そして、3つ目は「石破首相の退陣」だ。すでに自民党内には石破首相に対する不満が充満している。保守層が離れ、若年層のハートもつかめていない現状にいら立ちを隠せない議員は少なくない。仮に参院選での議席数は微減で済んだとしても、退陣論が噴出することも予想される。
旧安倍派の多くは「退陣論」に傾くことも予想
基本的には首相(自民党総裁)は自ら辞めると言わない限り退陣させることは難しいのだが、両院議員総会などで退陣論が相次ぐことになれば「数の力」で続投の道を塞がれる可能性もある。そこで重要なプレイヤーとなるのが岸田氏なのだ。旧岸田派は解体されたとはいえ、かつての派閥メンバーはいまだ友好関係にある。「数の力」はすなわち、議員をいかに束ねることができるのかを意味し、石破首相は旧岸田派の協力を失えば一気に政権運営が立ち行かなくなる。
石破首相と距離がある旧安倍派の多くは「退陣論」に傾くことも予想されているところだ。高市早苗元経済安全保障相の登板を期待する声もあがる。旧安倍派の動きに旧茂木派などが加われば、石破退陣論は高まることだろう。ポイントは、そこに自民党唯一の派閥として残った麻生派が乗るかどうかだ。派閥が失われたとはいえ、かつての派閥幹部たちが呼吸を合わせれば、石破首相は宰相の座を失う。6月29日の夜に2人だけで首相と向かい合った岸田氏がどの道を選ぶのかは注目すべき点だ。
参院選後も石破首相が続投するならば、少数与党を解消する道は連立枠組みの拡大か、衆院解散・総選挙で自公両党の議席を増やすかしかない。石破氏は総選挙に前向きとされるが、それは一か八かの博打と等しいと言える。やはり、連立拡大が現実的な解なのだ。

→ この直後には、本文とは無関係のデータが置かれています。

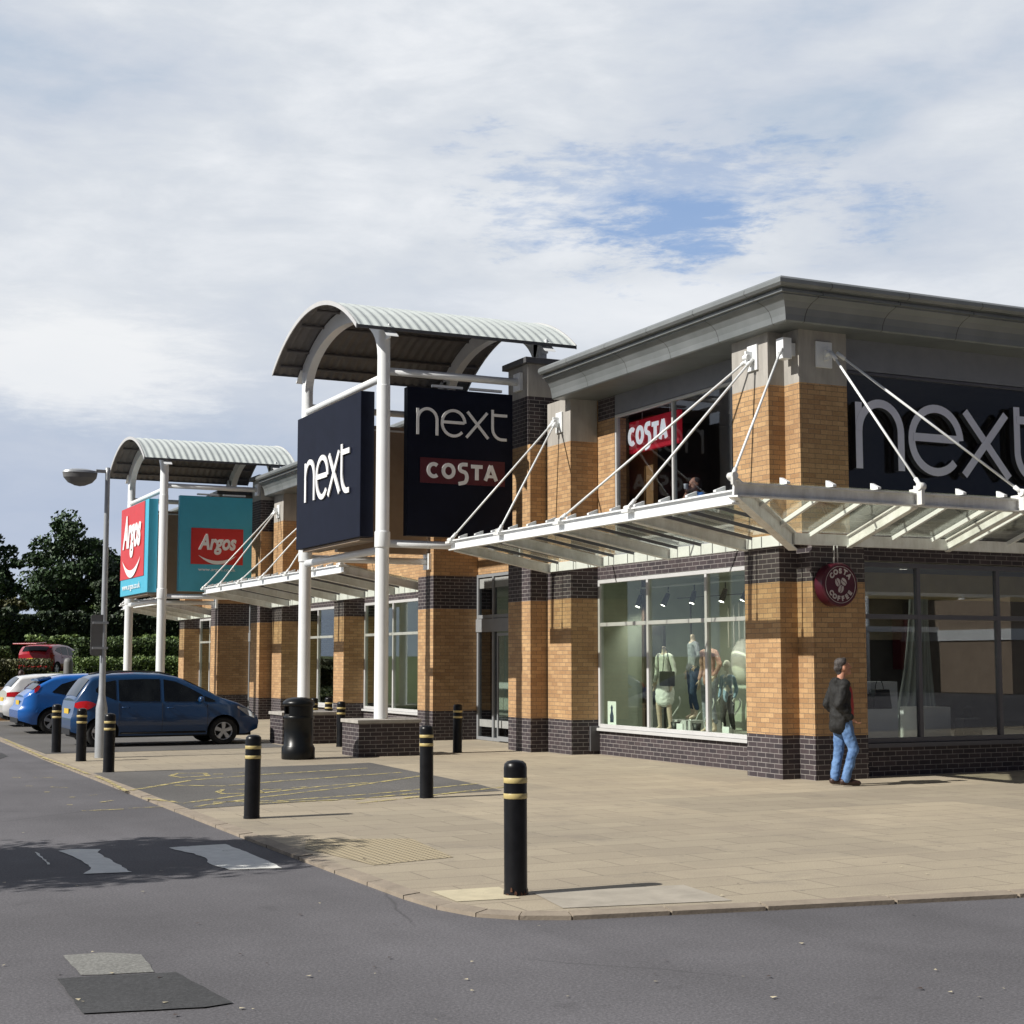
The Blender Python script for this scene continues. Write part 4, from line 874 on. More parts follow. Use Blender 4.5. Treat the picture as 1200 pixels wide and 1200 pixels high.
for (ra, za, rb, zb) in ((1, 5.195, .95, 5.11), (.95, 5.11, .7, 5.02), (.7, 5.02, .3, 4.965), (.3, 4.965, .01, 4.95)):
    m.add([(-.50+.315*ra*cos(2*pi*k/n), .165*ra*sin(2*pi*k/n), za) for k in range(n)]+[(-.50+.315*rb*cos(2*pi*k/n), .165*rb*sin(2*pi*k/n), zb) for k in range(n)], [(k, (k+1) % n, n+(k+1) % n, n+k) for k in range(n)], 0, True)
obj('bowl', m, 'sign_back', l)
t = thing('parking_sign', 'grey back of a tall rounded sign plate clamped to the lamp post', 'sign', (5.36, 28.56, 1.85))
m = MB(); pts = arc(.08, .70, .05, .05, 0, 90, 5)+arc(-.08, .70, .05, .05, 90, 180, 5)+arc(-.08, .05, .05, .05, 180, 270, 5)+arc(.08, .05, .05, .05, 270, 360, 5)
m.prism(pts, lambda u, v, d: (u-.06, d+.03, v), 0, .015); obj('plate', m, 'sign_back', t)
m = MB(); m.box(-.16, .12, -.005, .029, .12, .16); m.box(-.16, .12, -.005, .029, .58, .62); obj('clamp', m, 'galv', t)

# ------------------------------------------------------------------ cars
def lerp(tab, x):
    for (a, b), (c, d) in zip(tab, tab[1:]):
        if x <= c: k = (x-a)/(c-a) if c > a else 0; k = max(0, min(1, k)); return b+(d-b)*k
    return tab[-1][1]
def smooth_tab(tab, x, r=.06): return (lerp(tab, x-r)+2*lerp(tab, x)+lerp(tab, x+r))/4
def make_car(label, loc, spec, rz=0, simple=False, group=None):
    """x runs from the tail (0) to the nose (L); y across; built to the outline seen side-on"""
    t = thing(spec.get('name', 'parked_car'), label, 'car', loc, group, rz)
    L, Wd, top, belt = spec['L'], spec['W']/2, spec['top'], spec['belt']; wheels = spec['wheels']; wr = spec['wr']; paint = spec['paint']
    def wx(x):
        e = .42; k = 1.0
        if x < e: k = 1-.17*((e-x)/e)**2.2
        if x > L-.75: k = 1-.30*((x-L+.75)/.75)**2.2
        return Wd*k
    def hw(x, z):
        b = lerp(belt, x); f = 1.0
        if z < .50: f -= .10*((.50-z)/.35)**1.5 if z < .5 else 0
        if z > .62: f -= .035*min(1, (z-.62)/max(.1, b-.62))
        if z > b: f -= .19*((z-b)/.62)
        return wx(x)*f
    def zb(x):
        z = .24 if .25 < x < L-.3 else .24+.1*(1-min(x, L-x)/.3)
        z = max(z, .24) 
        for c in wheels:
            d = abs(x-c); R = wr+.055
            if d < R: z = max(z, wr+sqrt(R*R-d*d))
        return z
    def xoff(x, z):   # rake of the tail and nose
        o = 0
        if x < .5: o += (.5-x)/.5*lerp(spec['tail'], z)
        if x > L-.5: o -= (x-L+.5)/.5*lerp(spec['nose'], z)
        return o
    xs = sorted(set([round(L*i/90, 4) for i in range(91)]+[round(c+s*(wr+.055)*k, 4) for c in wheels for s in (-1, 1) for k in (1, .995, .97, .93, .85)])); xs = [x for x in xs if 0 <= x <= L]
    NR = 16; NT_ = 6; m = MB(); vs = []
    for x in xs:
        a, b = zb(x), max(zb(x)+.05, smooth_tab(top, x)); ring = []
        for k in range(NR+1):
            z = a+(b-.02-a)*k/NR; ring.append((x+xoff(x, z), -hw(x, z), z))
        h = hw(x, b)
        for k in range(1, NT_): s = -1+2*k/NT_; ring.append((x+xoff(x, b), h*.965*s, b+.045*(1-s*s)*(1 if b > 1.1 else .8)))
        for k in range(NR, -1, -1):
            z = a+(b-.02-a)*k/NR; ring.append((x+xoff(x, z), hw(x, z), z))
        vs += ring
    n = 2*(NR+1)+NT_-1
    fs = [(i*n+k, i*n+k+1, (i+1)*n+k+1, (i+1)*n+k) for i in range(len(xs)-1) for k in range(n-1)]
    m.add(vs, fs, 0, True); 
    m.add(vs[:n], [(k, n-1-k, n-2-k, k+1) for k in range(n//2-1)]+[], 0, False); m.add(vs[-n:], [(k, k+1, n-2-k, n-1-k) for k in range(n//2-1)], 0, False)
    body = obj('body', m, paint, t)
    m = MB(); m.box(.15, L-.2, -Wd*.80, Wd*.80, .20, .62); 
    for c in wheels: pass
    obj('underbody', m, 'rubber', t)
    m = MB(); m.box(.9, 3.0 if L > 3.3 else 2.4, -Wd*.7, Wd*.7, .62, .80)
    for sx in (1.1, 2.15):
        for sy in (-.38, .38): m.box(sx, sx+.16, sy-.24, sy+.24, .8, 1.12); m.box(sx+.02, sx+.12, sy-.12, sy+.12, 1.12, 1.3)
    obj('seats', m, 'seat_dark', t)
    def sidepanel(name, poly_top, poly_bot, mat, off=.006, par=None, nseg=18, sides=(-1, 1)):
        x0 = max(poly_top[0][0], poly_bot[0][0]); x1 = min(poly_top[-1][0], poly_bot[-1][0])
        for s in sides:
            p = MB(); vs = []
            for i in range(nseg+1):
                x = x0+(x1-x0)*i/nseg; z0, z1 = lerp(poly_bot, x), lerp(poly_top, x)
                for k in range(5): z = z0+(max(z1, z0+.002)-z0)*k/4; vs.append((x+xoff(x, z), s*(hw(x, z)+off), z))
            p.add(vs, [(i*5+k, i*5+k+1, (i+1)*5+k+1, (i+1)*5+k) for i in range(nseg) for k in range(4)], 0, True); obj(name, p, mat, par or t)
    for w_ in spec['windows']: sidepanel('side_window', w_[0], w_[1], 'car_pane')
    def across(name, x0, x1, inset, mat, off=.008, nn=8):
        p = MB(); vs = []
        for i in range(nn+1):
            x = x0+(x1-x0)*i/nn; z = smooth_tab(top, x); h = hw(x, z)*.965*inset
            for k in range(9): s = -1+2*k/8; vs.append((x+xoff(x, z)+(off*(-1 if x < L/2 else 1)), h*s, z+.045*(1-(s*inset)**2)*(1 if z > 1.1 else .8)+off*.8))
        p.add(vs, [(i*9+k, i*9+k+1, (i+1)*9+k+1, (i+1)*9+k) for i in range(nn) for k in range(8)], 0, True); obj(name, p, mat, t)
    across('windscreen', *spec['screen'], 'car_pane'); across('rear_window', *spec['rear'], 'car_pane')
    for (tp, bt) in spec['lamps_r']: sidepanel('tail_light', tp, bt, 'tail_red', .012, nseg=8)
    for (tp, bt) in spec['lamps_f']: sidepanel('headlight', tp, bt, 'head_clear', .012, nseg=8)
    for c in wheels:
        for s in (-1, 1):
            y = s*(Wd-.115); m = MB(); n = 28; prof = [(wr*.62, -.09), (wr*.9, -.10), (wr, -.07), (wr, .07), (wr*.9, .10), (wr*.66, .095), (wr*.62, .07)]
            m.add([(c+r*cos(2*pi*k/n), y+s*d, wr+r*sin(2*pi*k/n)) for r, d in prof for k in range(n)], [(i*n+k, i*n+(k+1) % n, (i+1)*n+(k+1) % n, (i+1)*n+k) for i in range(len(prof)-1) for k in range(n)], 0, True)
            wh = obj('wheel', m, 'rubber', t)
            m = MB(); prof = [(wr*.66, .075), (wr*.62, .088), (wr*.58, .07), (wr*.56, .02)]
            m.add([(c+r*cos(2*pi*k/n), y+s*d, wr+r*sin(2*pi*k/n)) for r, d in prof for k in range(n)], [(i*n+k, i*n+(k+1) % n, (i+1)*n+(k+1) % n, (i+1)*n+k) for i in range(len(prof)-1) for k in range(n)], 0, True)
            ns = 5
            for q in range(ns):
                a = 2*pi*q/ns+.3; u = Vector((cos(a), 0, sin(a))); v = Vector((-sin(a), 0, cos(a))); cc = Vector((c, y+s*.06, wr))
                m.add([cc+u*.03+v*.035, cc+u*.03-v*.035, cc+u*wr*.6-v*.055, cc+u*wr*.6+v*.055]+[p_+Vector((0, s*.02, 0)) for p_ in (cc+u*.03+v*.03, cc+u*.03-v*.03, cc+u*wr*.6-v*.045, cc+u*wr*.6+v*.045)], [(0, 1, 2, 3), (7, 6, 5, 4), (0, 4, 5, 1), (1, 5, 6, 2), (2, 6, 7, 3), (3, 7, 4, 0)])
            m.tube([(c, y+s*.05, wr), (c, y+s*.085, wr)], .05, 12); obj('rim', m, 'alloy', wh)
            m = MB(); m.tube([(c, y-s*.02, wr), (c, y+s*.03, wr)], wr*.62, 20); obj('hub', m, 'rubber', wh)
    for s in (-1, 1):
        x = spec['mirror']; z = lerp(belt, x)+.03; m = MB(); vs = []
        m.lathe([(.001, -.075), (.05, -.065), (.075, -.03), (.078, .02), (.06, .06), (.001, .075)], (0, 0, 0), 12); m.v = [Vector((x+p.x*.75, s*(hw(x, z)+.09)+p.y*1.1, z+.05+p.z)) for p in m.v]
        obj('mirror', m, paint, t)
        for hx, hz in spec['handles']:
            m = MB(); m.tube([(hx-.08, s*(hw(hx, hz)+.012), hz), (hx-.05, s*(hw(hx, hz)+.03), hz), (hx+.05, s*(hw(hx, hz)+.03), hz), (hx+.08, s*(hw(hx, hz)+.012), hz)], .014, 6); obj('door_handle', m, paint, t)
    # shut lines of the doors
    m = MB()
    for s in (-1, 1):
        for dx in spec['shuts']:
            pts = []; 
            for k in range(9): z = .32+(lerp(belt, dx)-.33)*k/8; pts.append((dx, s*(hw(dx, z)+.002), z))
            m.tube(pts, .004, 4)
        pts = [(x_, s*(hw(x_, .30)+.004), .30) for x_ in (wheels[0]+wr+.09, L/2, wheels[1]-wr-.09)]; m.tube(pts, .022, 6)
    obj('shut_line', m, 'rubber', t)
    xr = lerp(spec['tail'], .78); m = MB(); m.box(xr-.022, xr-.004, -.26, .26, .72, .83); obj('number_plate', m, 'plate_yellow', t)
    m = MB(); m.box(.0+lerp(spec['tail'], .35)-.02, .12, -Wd*.72, Wd*.72, .27, .40); obj('rear_bumper_trim', m, 'black_plastic', t)
    if spec.get('rails'):
        for s in (-1, 1):
            pts = [(x_, s*(hw(x_, smooth_tab(top, x_))-.05), smooth_tab(top, x_)+.035+.02*(1 if 0 < i < 6 else 0)) for i, x_ in enumerate([spec['rails'][0]+(spec['rails'][1]-spec['rails'][0])*i/6 for i in range(7)])]
            m = MB(); m.tube(pts, .018, 8); obj('roof_rail', m, 'black_plastic', t)
    if spec.get('spoiler'):
        x_, z_ = spec['spoiler']; m = MB(); m.add([(x_-.14, y, z_-.01) for y in (-Wd*.66, Wd*.66)]+[(x_+.16, y, z_+.06) for y in (-Wd*.68, Wd*.68)]+[(x_-.14, y, z_-.045) for y in (-Wd*.66, Wd*.66)]+[(x_+.16, y, z_-.0) for y in (-Wd*.68, Wd*.68)], [(0, 1, 3, 2), (4, 6, 7, 5), (0, 4, 5, 1), (0, 2, 6, 4), (1, 5, 7, 3)]); obj('spoiler', m, paint, t)
    return t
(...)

今度の参院選は、それだけのインパクトをもたらす国政選挙
逆に石破首相が引きずりおろされるケースでは、次の国会までの時間的制約があるため党員・党友票を加えた「フルスペック」の自民党総裁選は実施が難しく、国会議員票に一部都道府県連票を加えた「簡易型」になることが予想される。その場合では、高市氏や小泉進次郎農林水産相らが有力候補となり得るだろう。今度の参院選は、それだけのインパクトをもたらす国政選挙になるのは確実だ。
2025年はトランプ米大統領による関税政策などに揺れてきたが、下半期も日本の政界は揺れが続きそうである。はたして、それは激震と言えるほどのショックを与えるのか。まもなく、その答えは出る。